--- What is expected ---
Please return nothing but the lines between the line holding "Write a Blender" and the line holding "rad = math.radians", both ends included, without the pictures.

--- Rows ---
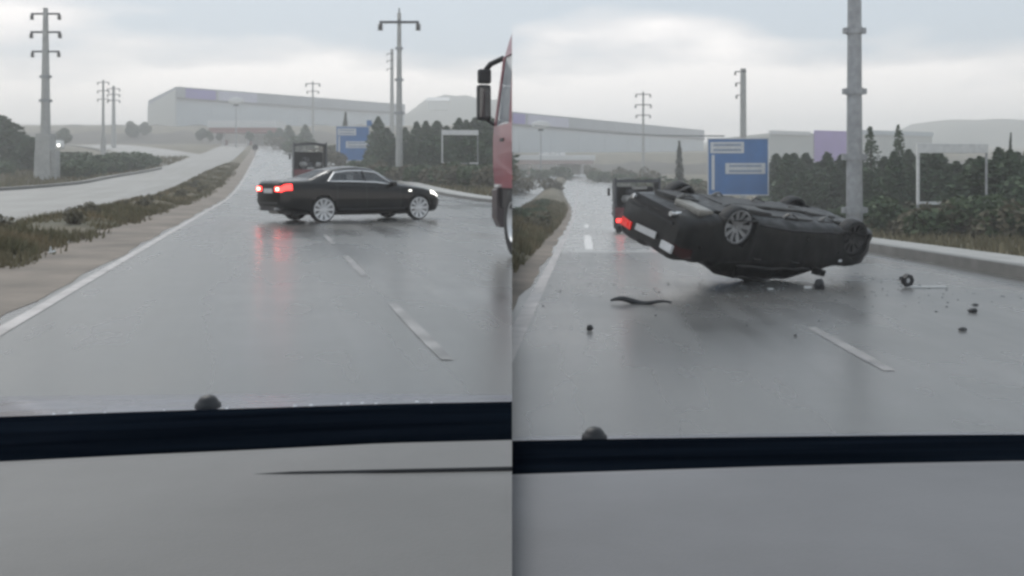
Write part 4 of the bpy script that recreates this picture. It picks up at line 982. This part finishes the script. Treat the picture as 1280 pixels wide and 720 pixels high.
# ---------------------------------------------------------------- dashboards of the two views
def dashboard(sgn, label, top, low, slit, noz, hood, m):
    """top/low: rows of the black cowl's upper and lower edge at the outer edge and at the join; all at real distances"""
    t = thing('car_front', label, 'car interior', (0, 0, .9))
    us = [-60 + i * 35 for i in range(21)] if sgn < 0 else [640 + i * 35 for i in range(21)]
    if sgn < 0: us = [min(640, u) for u in us if u < 640] + [640]
    k_ = lambda u: (u / 640) if sgn < 0 else ((u - 640) / 640)
    f_ = lambda tb, u: np.interp(k_(u), [-.2, 0, .25, .5, .75, 1, 1.2], [tb[0] + (tb[0] - tb[1]) * .8] + list(tb) + [tb[-1]])
    P = []
    for u in us:
        vt, vl = f_(top, u), f_(low, u); row = []
        rows_ = [(vt + 1.5, 1.13, -.05), (vt, 1.12, 0), (vt + 6, 1.10, .004), ((vt + vl) / 2, 1.04, .006), (vl - 8, .985, .0), (vl, .965, -.012)]
        for v, Y, dz in rows_: row.append((px(u, Y), Y, pz(v, Y) + dz * .3 - .9))
        P.append(row)
    MB().grid(P).build('cowl', COWL, t, smooth=True)
    P = []
    for u in us:
        vl = f_(low, u); row = []
        for v, Y in ((vl - 3, .972), (vl + 1, .955), (vl + 6, .94), (vl + 30, .86), (vl + 70, .75), (vl + 115, .65), (vl + 170, .55), (vl + 260, .43), (vl + 400, .33)):
            row.append((px(u, .95) * (1), Y, pz(v, Y) - .9 + (-.012 if v == vl - 3 else 0)))
        P.append(row)
    MB().grid(P).build('dash_top', m, t, smooth=True)
    if slit:
        pts = []; rr = []
        for i in range(22):
            k = i / 21; u = slit[0] + (slit[2] - slit[0]) * k; v = slit[1] + (slit[3] - slit[1]) * k
            Y = .94 - (v - f_(low, u) - 6) / 24 * .08; pts.append((px(u, Y), Y, pz(v, Y) - .9 + .0006)); rr.append(.0024 * min(1, .25 + k * 5))
        MB().tube(pts, rr, 6).build('trim_seam', PLASTIC, t)
    # bonnet beyond the cowl with washer nozzle
    P = []
    for u in us:
        vt = f_(top, u); row = []
        for k, Y in ((0, 1.17), (.25, 1.27), (.5, 1.4), (.75, 1.55), (.95, 1.7), (1.0, 1.74)):
            v = vt + 3 - (hood[1] + hood[2] * k_(u)) * k; row.append((px(u, Y), Y, pz(v, Y) - .9 - (.05 if k == 1 else 0)))
        P.append(row)
    b = MB().grid(P).build('bonnet', HOODM, t, smooth=True); b['label'] = hood[0]
    u, v, wd = noz; Y = 1.24; s = wd / F * Y / 2
    q = MB().lathe([(s * 1.25, -.004), (s * 1.2, .001), (s, .003), (s * .92, s * .42), (s * .66, s * .72), (s * .3, s * .86), (.0005, s * .88)], (px(u, Y), Y, pz(v, Y) - .9), n=20); q.build('washer_nozzle', PLASTIC, b, smooth=True)
    # unseen roof of the filming car, added to shade the near half of the dashboard
    x0, x1 = (-.75, -.001) if sgn < 0 else (.001, .75)
    MB().box(((x0 + x1) / 2, -.30, .62), (x1 - x0, 1.3, .04)).build('roof_lining', mat('headliner', (.30, .29, .28), .9), t, bevel=.01)
    return t, b, f_, us
t1, b1, f1, us1 = dashboard(-1, 'grey dashboard with a dark seam, thick black band and blue grey bonnet, left view', (521, 515, 510, 505, 502), (576, 568, 561, 553, 549), (318, 594, 640, 587), (260, 505, 26), ('blue grey car bonnet with a dome nozzle under the upright car view', 30, -18), DASHM)
t2, b2, f2, us2 = dashboard(1, 'plain grey dashboard with a thinner black band and bonnet edge, right view', (551, 548, 546, 544, 543), (592, 587, 582, 578, 575), None, (743, 545, 26), ('thin blue grey car bonnet edge with a dome nozzle under the overturned car view', 8, -2), DASHB)
# rain beads along the far edge of the left cowl
for i in range(14):
    u = random.uniform(0, 600); Y = 1.145; s = random.uniform(.0006, .0014); v = f1((521, 515, 510, 505, 502), u) - random.uniform(0, 2)
    q = MB().lathe([(s * 2.2, 0), (s * 1.8, s * .7), (s * .8, s * 1.1), (.0001, s * 1.2)], (px(u, Y), Y, pz(v, Y) - .9), n=8); q.build('rain_bead', DROP, b1, smooth=True)

# ---------------------------------------------------------------- haze
hz = bpy.data.materials.new('haze'); hz.use_nodes = True; t = hz.node_tree; t.nodes.clear()
pv = N(t, 'ShaderNodeVolumePrincipled'); pv.inputs['Color'].default_value = (.985, .978, .972, 1); pv.inputs['Density'].default_value = .0017; pv.inputs['Anisotropy'].default_value = .2
L(t, pv.outputs[0], N(t, 'ShaderNodeOutputMaterial').inputs['Volume'])
o = MB().box((0, 598, 24), (1820, 1216, 86)).build('haze', hz); o['kind'] = 'stuff'
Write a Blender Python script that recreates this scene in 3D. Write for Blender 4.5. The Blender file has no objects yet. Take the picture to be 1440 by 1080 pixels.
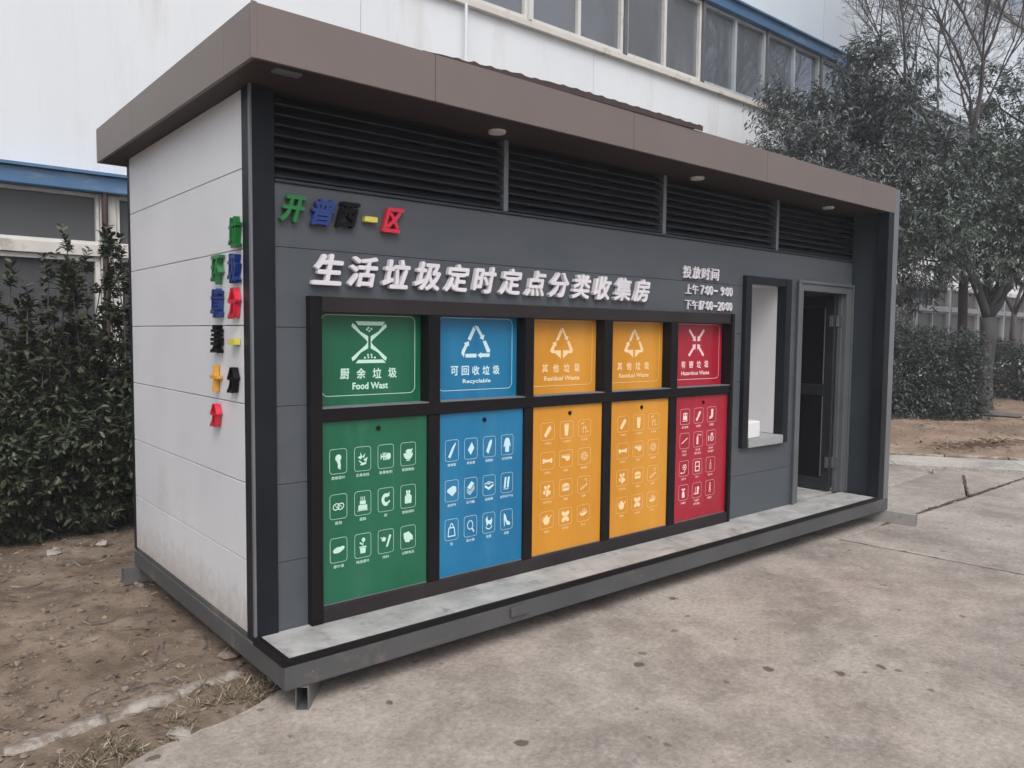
import bpy, math, random
from mathutils import Vector, Matrix, noise
import numpy as np
S = bpy.context.scene
C = S.collection
rad = math.radians

# ---------------------------------------------------------------- camera
cam = bpy.data.cameras.new('camera')
co = bpy.data.objects.new('camera', cam); C.objects.link(co)
r_ = Vector((0.76435518, -0.64472107, 0.00979281)); u_ = Vector((0.03315624, 0.054467, 0.99796493)); f_ = Vector((0.64394241, 0.76247497, -0.06300866))
M = Matrix((r_, u_, -f_)).transposed().to_4x4(); M.translation = (-1.38467616, -3.49039349, 1.67417851)
co.matrix_world = M
cam.sensor_width = 36; cam.lens = 1091.03 / 1440 * 36; cam.clip_start = 0.05; cam.clip_end = 600
S.camera = co
# ---------------------------------------------------------------- sky and sun (overcast)
SUN_EL, SUN_AZ = rad(55), rad(-152)       # azimuth: direction towards the sun, from +Y clockwise
w = bpy.data.worlds.new('World'); S.world = w; w.use_nodes = True
nt = w.node_tree; bg = nt.nodes['Background']
sky = nt.nodes.new('ShaderNodeTexSky'); sky.sky_type = 'NISHITA'; sky.sun_disc = False
sky.sun_elevation = SUN_EL; sky.sun_rotation = SUN_AZ
sky.air_density = 1.0; sky.dust_density = 6.0; sky.ozone_density = 2.0; sky.altitude = 0
hs = nt.nodes.new('ShaderNodeHueSaturation'); hs.inputs['Saturation'].default_value = 0.52
nt.links.new(sky.outputs[0], hs.inputs['Color']); nt.links.new(hs.outputs[0], bg.inputs[0]); bg.inputs[1].default_value = 0.15
sl = bpy.data.lights.new('sun', 'SUN'); so = bpy.data.objects.new('sun', sl); C.objects.link(so)
sl.energy = 0.8; sl.angle = rad(40); sl.color = (1.0, 0.99, 0.98)
sd = Vector((math.sin(SUN_AZ) * math.cos(SUN_EL), math.cos(SUN_AZ) * math.cos(SUN_EL), math.sin(SUN_EL)))
so.rotation_euler = sd.to_track_quat('Z', 'Y').to_euler(); so.location = (0, -5, 12)
S.view_settings.view_transform = 'Standard'; S.view_settings.look = 'None'; S.view_settings.gamma = 1
S.view_settings.use_curve_mapping = False; S.view_settings.exposure = 0.30
S.cycles.max_bounces = 6

# ---------------------------------------------------------------- helpers
def srgb(r, g, b):
    f = lambda c: (c / 255 / 12.92) if c / 255 <= .04045 else ((c / 255 + .055) / 1.055) ** 2.4
    return (f(r), f(g), f(b), 1)

def mat(name, col, rough=.6, col2=None, scale=3, detail=6, bump=0, bscale=60, metal=0, spec=.5, mix=(.35, .65), coat=0, stretch=None, dirt=None, alpha=None):
    m = bpy.data.materials.new(name); m.use_nodes = True
    n = m.node_tree.nodes; l = m.node_tree.links; b = n['Principled BSDF']
    b.inputs['Base Color'].default_value = (*col[:3], 1); b.inputs['Roughness'].default_value = rough
    b.inputs['Metallic'].default_value = metal; b.inputs['Specular IOR Level'].default_value = spec
    b.inputs['Coat Weight'].default_value = coat
    tc = n.new('ShaderNodeTexCoord'); src = tc.outputs['Object']
    if stretch:
        mp = n.new('ShaderNodeMapping'); mp.inputs['Scale'].default_value = stretch; l.new(src, mp.inputs[0]); src = mp.outputs[0]
    if col2:
        t = n.new('ShaderNodeTexNoise'); t.inputs['Scale'].default_value = scale; t.inputs['Detail'].default_value = detail; t.inputs['Roughness'].default_value = .62
        l.new(src, t.inputs['Vector'])
        r = n.new('ShaderNodeValToRGB'); r.color_ramp.elements[0].position = mix[0]; r.color_ramp.elements[1].position = mix[1]
        r.color_ramp.elements[0].color = (*col[:3], 1); r.color_ramp.elements[1].color = (*col2[:3], 1)
        l.new(t.outputs[0], r.inputs[0]); out = r.outputs[0]
        if dirt:
            t2 = n.new('ShaderNodeTexNoise'); t2.inputs['Scale'].default_value = dirt[1]; t2.inputs['Detail'].default_value = 8; t2.inputs['Roughness'].default_value = .7
            l.new(src, t2.inputs['Vector'])
            r2 = n.new('ShaderNodeValToRGB'); r2.color_ramp.elements[0].position = dirt[2]; r2.color_ramp.elements[1].position = dirt[3]
            r2.color_ramp.elements[0].color = (0, 0, 0, 1); r2.color_ramp.elements[1].color = (1, 1, 1, 1)
            l.new(t2.outputs[0], r2.inputs[0])
            mx = n.new('ShaderNodeMix'); mx.data_type = 'RGBA'; l.new(r2.outputs[0], mx.inputs[0]); l.new(out, mx.inputs[6]); mx.inputs[7].default_value = (*dirt[0][:3], 1); out = mx.outputs[2]
        l.new(out, b.inputs['Base Color'])
        # roughness follows the same mottling
        mr = n.new('ShaderNodeMapRange'); mr.inputs['To Min'].default_value = max(.05, rough - .08); mr.inputs['To Max'].default_value = min(1, rough + .12)
        l.new(t.outputs[0], mr.inputs[0]); l.new(mr.outputs[0], b.inputs['Roughness'])
    if bump:
        t3 = n.new('ShaderNodeTexNoise'); t3.inputs['Scale'].default_value = bscale; t3.inputs['Detail'].default_value = 5
        l.new(src, t3.inputs['Vector'])
        bp = n.new('ShaderNodeBump'); bp.inputs['Strength'].default_value = 1; bp.inputs['Distance'].default_value = bump
        l.new(t3.outputs[0], bp.inputs['Height']); l.new(bp.outputs[0], b.inputs['Normal'])
    return m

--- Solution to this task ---
Write a Blender Python script that recreates this scene in 3D. Write for Blender 4.5. The Blender file has no objects yet. Take the picture to be 1440 by 1080 pixels.
import bpy, math, random
from mathutils import Vector, Matrix, noise
import numpy as np
S = bpy.context.scene
C = S.collection
rad = math.radians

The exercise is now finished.